Lors de l'audience présidée selon la méthode dite de la présidence interactive, le conseiller rapporteur a fait un rapport et les conseils des parties ont ensuite plaidé par observations et s'en sont rapportés pour le surplus à leurs écritures ; l'affaire a alors été mise en délibéré à la date du 31 mai 2023 par mise à disposition de la décision au greffe (Art. 450 CPC)

MOTIFS

Vu le jugement du conseil de prud'hommes, les pièces régulièrement communiquées et les conclusions des parties auxquelles il convient de se référer pour plus ample information sur les faits, les positions et prétentions des parties.

Sur la prescription

Sur la prescription de 5 ans

Les sociétés Bureau veritas et Bureau veritas marine & offshore soutiennent que la requête de M. [Y] a été déposée le 24 juillet 2018, qu'elle est donc irrecevable car prescrite en application des articles 2222 et 2224 du code civil depuis le 19 juin 2013.

Les sociétés Bureau veritas et Bureau veritas marine & offshore soutiennent ainsi que :

- l'action en inopposabilité d'un acte juridique est soumise à la prescription des actions en justice ; il en ressort que l'action en inopposabilité pour modification ou dénonciation irrégulière est soumise au régime de droit commun de la prescription extinctive ;

- l'article 2224 du code civil, adopté par la loi du 17 juin 2008 dispose « les actions personnelles ou mobilières se prescrivent par cinq ans à compter du jour où le titulaire d'un droit a connu ou aurait dû connaître les faits lui permettant de l'exercer »

- « la prescription court dès lors que les fonctions exercées par le salarié dans l'entreprise ['] lui permettaient ['] de connaître par lui-même [les] éléments » (Soc., 26 janv. 2012, n°10-13825) ;

- le régime de retraite « chapeau » applicable au sein de la société Bureau veritas a été modifié en 1998 ; cette modification a donné lieu à une information individuelle des bénéficiaires et à une information du Comité d'entreprise (pièces employeur n° 2 et 3) ;

- M. [Y] a reconnu avoir été informé de la modification du régime de retraite « chapeau » en 2013, à la suite de sa prise de fonction au sein des la Direction des ressources humaines ; il a liquidé ses droits à la retraite au 1er janvier 2017 ;

- à l'instar des autres cadres bénéficiaires du régime, percevant un certain niveau de rémunération, M. [Y] a été informé à titre individuel de la modification intervenue en 1998 antérieurement à la mise en 'uvre de celle-ci, comme M. [U] (pièces employeur n° 8 et 10) ;

- dans sa consultation demandée dans le cadre du contentieux introduit par M. [U], le Professeur [F] [R] avait conclu que l'action était prescrite :

« Depuis la loi du 17 juin 2008, l'action en inopposabilité de la modification supposée irrégulière du régime de retraite intervenue le 20 juillet 1998 est gouvernée par la prescription quinquennale instituée à l'article 2224 du code civil.

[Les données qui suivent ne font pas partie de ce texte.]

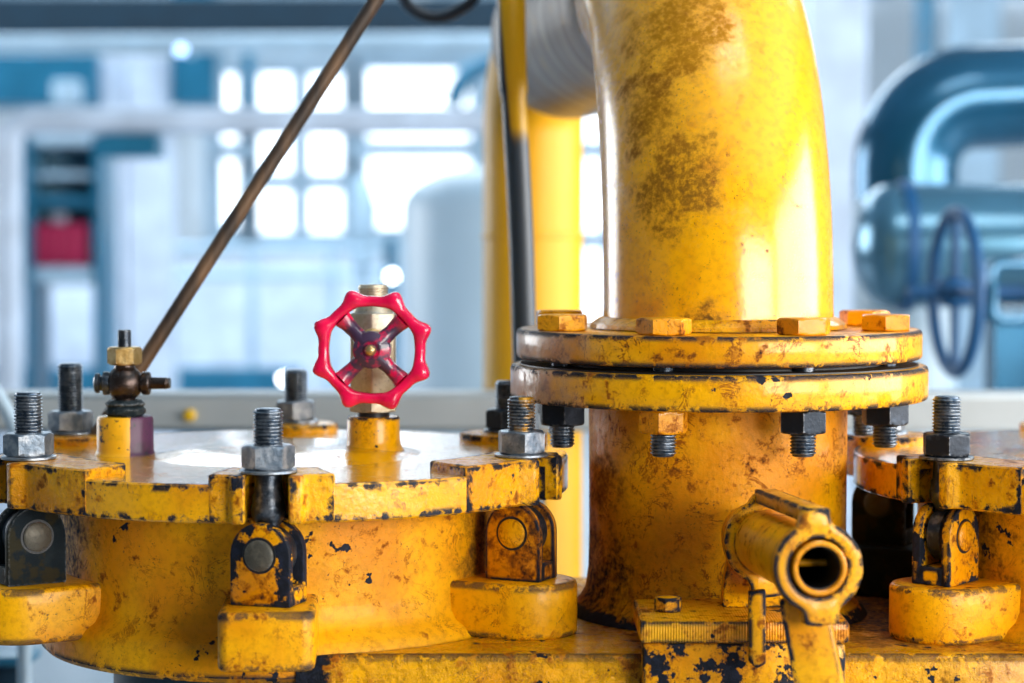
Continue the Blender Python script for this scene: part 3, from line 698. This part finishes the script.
def hose_mat():
    s = NT('hose_two_tone'); v = s.coords(); n = s.noise(v, 30, 4)
    g = s.new('ShaderNodeSeparateXYZ'); s.link(s.obj, g.inputs[0])
    zz = s.math('MULTIPLY', s.math('SUBTRACT', g.outputs[2], P(515, 140, 0.42).z), 0.085)       # the painted side narrows downwards
    f = s.ramp(s.math('ADD', s.math('SUBTRACT', g.outputs[0], P(510, 140, 0.42).x), zz), 0.0, 0.003)
    up = s.ramp(g.outputs[2], P(515, 150, 0.42).z, P(515, 125, 0.42).z)
    col = s.mix(s.math('MULTIPLY', f, up), (0.012, 0.025, 0.045, 1), (0.72, 0.40, 0.006, 1))
    col = s.mix(s.math('MULTIPLY', s.math('SUBTRACT', 1.0, up), 0.8), col, (0.045, 0.065, 0.09, 1))
    return s.out(Base_Color=col, Roughness=0.4)
hp = [(510, -60), (511, 0), (512, 60), (515, 120), (519, 190), (522, 260), (524, 330), (526, 400), (530, 470), (536, 540), (540, 600)]
bm = bmesh.new(); pts = [P(x, y, 0.42) for x, y in hp]
def spline(pts, m=6):
    out = []
    for i in range(len(pts) - 1):
        p0, p1, p2, p3 = pts[max(i - 1, 0)], pts[i], pts[i + 1], pts[min(i + 2, len(pts) - 1)]
        for k in range(m):
            t = k / m; out.append(0.5 * ((2 * p1) + (p2 - p0) * t + (2 * p0 - 5 * p1 + 4 * p2 - p3) * t * t + (3 * p1 - p0 - 3 * p2 + p3) * t ** 3))
    return out + [pts[-1]]
sp_ = spline(pts); zt_ = P(515, 140, 0.42).z
tube(bm, sp_ + [Vector((sp_[-1].x, sp_[-1].y, 0.0))], [0.0172 if p.z > zt_ + 0.05 else 0.0148 for p in sp_] + [0.0148], 24)
tag(mk('supply_hose', bm, hose_mat(), None), 'dark upright hose with a yellow painted upper side, left of the elbow pipe', 'hose')
bm = bmesh.new(); tube(bm, spline([P(x, y, 0.9) for x, y in ((385, -60), (398, -18), (408, 4), (424, 15), (442, 17), (460, 9), (476, -6), (500, -60))]), 0.0085, 16)
tag(mk('cable', bm, M['hose'], None), 'black cable hanging in a shallow loop at the top', 'cable')

# ================================================================== HALL
def wallbox(name, a, b, mat): bm = bmesh.new(); box(bm, a, b); return struct(name, bm, mat, smooth=False)
XL, XR, YF, YK, ZT = -7.0, 7.0, -5.5, 18.0, 5.2
wallbox('floor', (XL, YF, -0.1), (XR, YK, 0.0), M['floor'])
wallbox('ceiling', (XL, YF, ZT), (XR, YK, ZT + 0.1), M['ceil'])
wallbox('wall_back', (XL, YK, 0), (XR, YK + 0.1, ZT), M['palewhite'])
wallbox('wall_left', (XL - 0.1, YF, 0), (XL, YK, ZT), M['wallside'])
wallbox('wall_right', (XR, YF, 0), (XR + 0.1, YK, ZT), M['wallside'])
wallbox('wall_front', (XL, YF - 0.1, 0), (XR, YF, ZT), M['dim'])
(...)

Au plus tard, l'action en inopposabilité aurait dû être intentée avant le 19 juin 2013.

Le point de départ du délai de prescription ne peut être retardé au motif qu'aucune information individuelle « écrite » ne lui a été communiquée.

En effet, il a été démontré, par attestations et en raison des fonctions du salarié, que celui-ci avait reçu une telle information individuelle.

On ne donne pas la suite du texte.